Der Élysée-Vertrag, der nun in Aachen erneuert worden ist, war im Kern ein Aussöhnungsvertrag zwischen Ländern, die innerhalb von 75 Jahren drei verheerende Kriege gegeneinander geführt hatten. Dem Élysée-Vertrag hatten die Deutschen noch eilig eine Präambel vorangestellt, in der die Bedeutung der transatlantischen Beziehungen gewürdigt wird. Der Vertrag von Aachen kommt ohne solche Ausfallschritte aus. Er bekräftigt brav das Erreichte, aber er verwendet ungewöhnlich viele Absätze auf gemeinsames politisches Handeln. Auf Projekte der militärischen Zusammenarbeit, auf internationale Handlungsfelder, auf Institutionen wie den Weltsicherheitsrat.

Etwas kryptisch ist die Formulierung in Artikel 4 des neuen Vertrages. Darin bekräftigen Deutsche und Franzosen das militärische Beistandsversprechen der NATO - was ja völlig unnötig wäre, wenn es denn selbstverständlich wäre. Doch seit der derzeitige US-Präsident mit dem Gedanken eines Austritts seines Landes aus der Militärallianz spielt, stehen alle bündnispolitischen Gewissheiten auf dem Prüfstand.

Französische Herzensangelegenheit

Deutsche und Franzosen stellen fest, dass sie ihre "verteidigungspolitischen Zielsetzungen und Strategien einander zunehmend annähern". In Paris und in Berlin wird längst in kleinen Zirkeln darüber nachgedacht, ob und wie Frankreich sein Nuklearpotenzial in die deutsch-französische Partnerschaft einbringen könnte. Den Deutschen fällt es nicht leicht, sich auf solche strategische Denkwege zu begeben.

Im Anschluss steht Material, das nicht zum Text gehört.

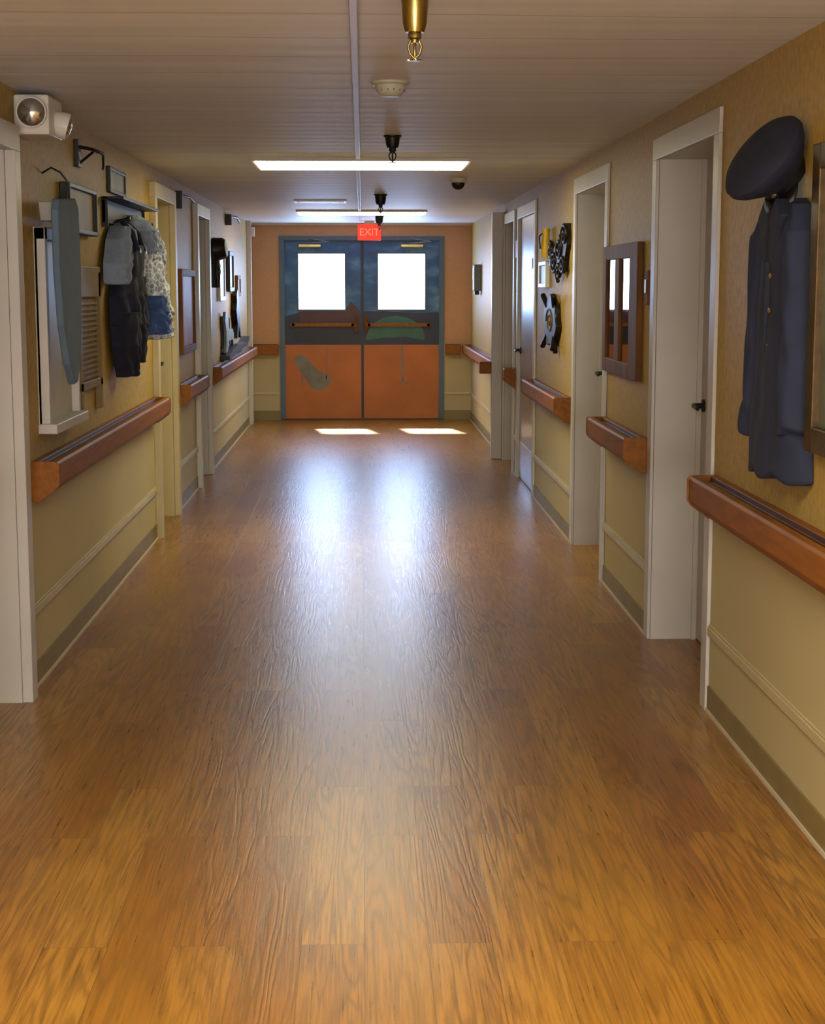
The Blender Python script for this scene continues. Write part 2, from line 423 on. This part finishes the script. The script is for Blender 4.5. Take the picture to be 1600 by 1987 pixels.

Auf französischer Seite aber ist das, was jetzt in Aachen geschehen ist, eine Herzensangelegenheit. Noch nie in der französischen Geschichte gab es eine Regierung, die dermaßen auf die Partnerschaft mit Deutschland fixiert war. Scheitert Präsident Emmanuel Macron und mit ihm das deutsch-französische Projekt, dann scheitert die Europäische Union. Dann hätten mit dem Linkspopulisten Jean-Luc Mélenchon und mit der rechtsradikalen Marine Le Pen zwei Politiker gute Aussichten auf die französische Präsidentschaft, die beide entschieden deutschfeindlich und nationalistisch sind.

Die politisch angeschlagene deutsche Bundeskanzlerin hat lange mit einer Antwort auf Macrons europapolitische Initiative gewartet - was zu einigem Verdruss in Paris führte. Im Vertrag von Aachen gibt Angela Merkel nun eine Antwort. Wird dieser Vertrag mit Leben gefüllt, dann kommen Deutsche und Franzosen europapolitisch einen Riesenschritt voran. Es wäre wie ein zweiter politischer Frühling. Warum soll Paris und Berlin nicht gelingen, was auch so manchem alternden Ehepaar vergönnt ist?